ACTUAL OR ASSUMED FOOT TROUBLES
Among customers there are a certain number who continually have trouble with their feet but who are never able to come to the point of realizing that the shoes they insist are the proper size are the real cause of their great discomfort. The salesman should serve his customer by furnishing him with a shoe that actually fits the foot and not one that fits some mistaken idea of size.
J. M. Watson, president of the Guarantee Shoe Company, San Antonio, Texas, emphasizes very strongly the need to serve the customer with fit rather than sizes. In explaining the policy of his company he said:
If the customer asks what size the shoes are, change the subject if possible. However, if you are pinned down to where it is necessary to talk size, do so. But do not say simply “6A”—say “6A, which is the size that fits you.” Then if the customer should say, “They are too long, I don’t wear a 6A, I wear a 5C,” the salesman would reply: “When I sell you a shoe you wear a 6A because I do not misfit my customers. The shoe you have on is exactly the model and size that your feet require—to give you any other would mean that I would be selling you the wrong shoe for your feet.”

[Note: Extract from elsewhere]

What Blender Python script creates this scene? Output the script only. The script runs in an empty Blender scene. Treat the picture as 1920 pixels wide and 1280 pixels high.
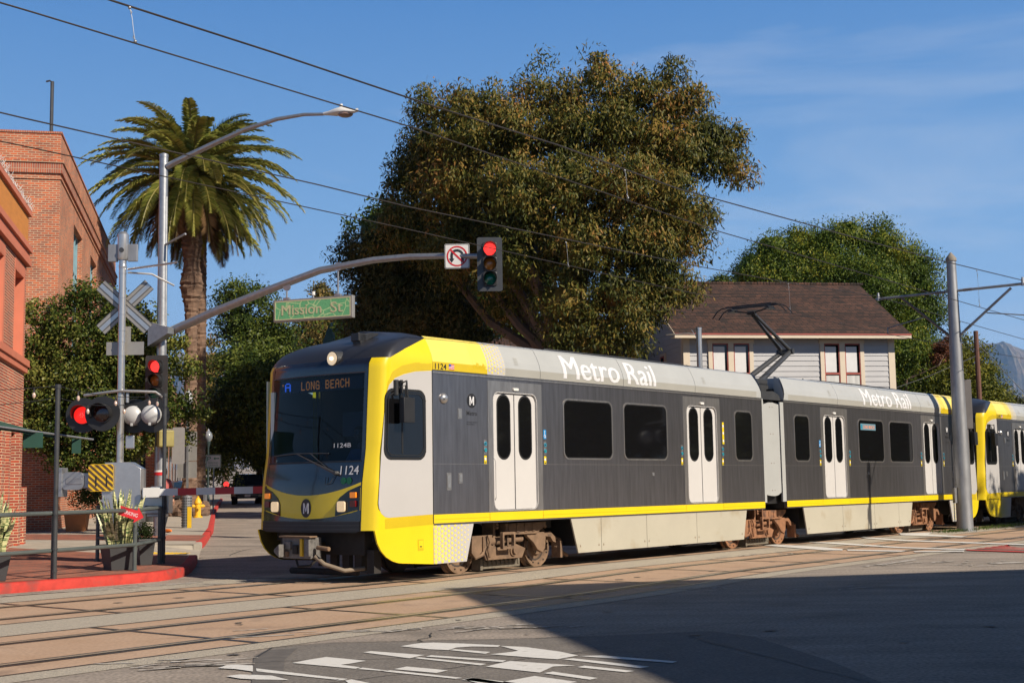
import bpy, bmesh, math, random
import numpy as np
from mathutils import Vector, Matrix
R = math.radians
S = bpy.context.scene
col = S.collection
random.seed(7)
# ---------------------------------------------------------------- camera
cd = bpy.data.cameras.new('camera'); cam = bpy.data.objects.new('camera', cd); col.objects.link(cam)
cd.sensor_width = 36; cd.lens = 2500 / 1920 * 36; cd.clip_start = .1; cd.clip_end = 30000
PITCH, ROLL = .1086, -.0164
fw = Vector((0, math.cos(PITCH), math.sin(PITCH))); up = Vector((0, -math.sin(PITCH), math.cos(PITCH))); rt = Vector((1, 0, 0))
r2 = rt * math.cos(ROLL) + up * math.sin(ROLL); u2 = -rt * math.sin(ROLL) + up * math.cos(ROLL)
cam.matrix_world = Matrix(((r2.x, u2.x, -fw.x, 0), (r2.y, u2.y, -fw.y, 0), (r2.z, u2.z, -fw.z, 1.4153), (0, 0, 0, 1)))
S.camera = cam
# ---------------------------------------------------------------- sky and sun
EL, SAZ = R(35), R(-38)          # sun height; direction of the sun on the ground plane measured from +X
sv = Vector((math.cos(EL) * math.cos(SAZ), math.cos(EL) * math.sin(SAZ), math.sin(EL)))
W = bpy.data.worlds.new('World'); S.world = W; W.use_nodes = True
nt = W.node_tree; nt.nodes.clear()
N = lambda t: nt.nodes.new(t)
sky = N('ShaderNodeTexSky'); sky.sky_type = 'NISHITA'; sky.sun_disc = False
sky.sun_elevation = EL; sky.sun_rotation = math.atan2(sv.x, sv.y)
sky.air_density = 1.0; sky.dust_density = .35; sky.ozone_density = 2.6; sky.altitude = 200
bg = N('ShaderNodeBackground'); bg.inputs['Strength'].default_value = .068
out = N('ShaderNodeOutputWorld')
tc = N('ShaderNodeTexCoord'); mp = N('ShaderNodeMapping'); mp.inputs['Scale'].default_value = (1.2, 1.2, 6.0); mp.inputs['Rotation'].default_value = (.12, .22, 0)
n1 = N('ShaderNodeTexNoise'); n1.inputs['Scale'].default_value = 2.6; n1.inputs['Detail'].default_value = 9; n1.inputs['Roughness'].default_value = .58; n1.inputs['Distortion'].default_value = .5
rp = N('ShaderNodeValToRGB'); rp.color_ramp.elements[0].position = .53; rp.color_ramp.elements[0].color = (0, 0, 0, 1); rp.color_ramp.elements[1].position = .78; rp.color_ramp.elements[1].color = (.32, .32, .32, 1)
mx = N('ShaderNodeMix'); mx.data_type = 'RGBA'; mx.inputs['B'].default_value = (7.2, 7.6, 8.4, 1)
L = nt.links.new
L(tc.outputs['Generated'], mp.inputs['Vector']); L(mp.outputs[0], n1.inputs['Vector']); L(n1.outputs['Fac'], rp.inputs['Fac'])
sz = N('ShaderNodeSeparateXYZ'); L(tc.outputs['Generated'], sz.inputs[0])
gr = N('ShaderNodeValToRGB'); E_ = gr.color_ramp.elements
for k_, c_ in ((0, (.40, .57, .78)), (.07, (.30, .49, .75)), (.20, (.175, .37, .68)), (.36, (.070, .23, .56)), (.52, (.02, .075, .22))): 
    e_ = E_[0] if k_ == 0 else E_.new(k_); e_.color = c_ + (1,); e_.position = k_
E_[-1].position = 1; E_[-1].color = (.006, .02, .055, 1); L(sz.outputs['Z'], gr.inputs['Fac'])
vm_ = N('ShaderNodeVectorMath'); vm_.operation = 'SCALE'; vm_.inputs['Scale'].default_value = 1.0 / .088; L(gr.outputs['Color'], vm_.inputs[0])
m2 = N('ShaderNodeMix'); m2.data_type = 'RGBA'; m2.inputs['Factor'].default_value = .92; L(sky.outputs[0], m2.inputs['A']); L(vm_.outputs[0], m2.inputs['B'])
L(rp.outputs['Color'], mx.inputs['Factor']); L(m2.outputs['Result'], mx.inputs['A']); L(mx.outputs['Result'], bg.inputs['Color']); L(bg.outputs[0], out.inputs[0])
sd = bpy.data.lights.new('sun', 'SUN'); sd.energy = 5.0; sd.angle = R(.53); sd.color = (1, .89, .74)
sun = bpy.data.objects.new('sun', sd); col.objects.link(sun)
sun.rotation_euler = sv.to_track_quat('Z', 'Y').to_euler(); sun.location = sv * 60
S.view_settings.view_transform = 'Standard'; S.view_settings.look = 'None'; S.view_settings.exposure = .5; S.view_settings.gamma = 1
S.cycles.max_bounces = 6; S.cycles.transparent_max_bounces = 12
try: S.cycles.use_denoising = True
except Exception: pass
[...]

This is a clear statement of fact, but it is bound to impress the customer favorably because it is said with an air of authority and because it brings out the importance of correct fitting. The subject of shoe fitting will be fully treated in the next following section of the Course. It is mentioned here simply in its important relation to the treatment of different types of customers. If the customer actually has foot trouble he needs expert advice such as the salesman will be in a position to give after having mastered the section of the Course on “Correct Shoe Fitting.” On the other hand, if he does not have foot trouble, he needs good salesmanship to protect himself from insisting upon a poorly fitted shoe that would later bring on trouble.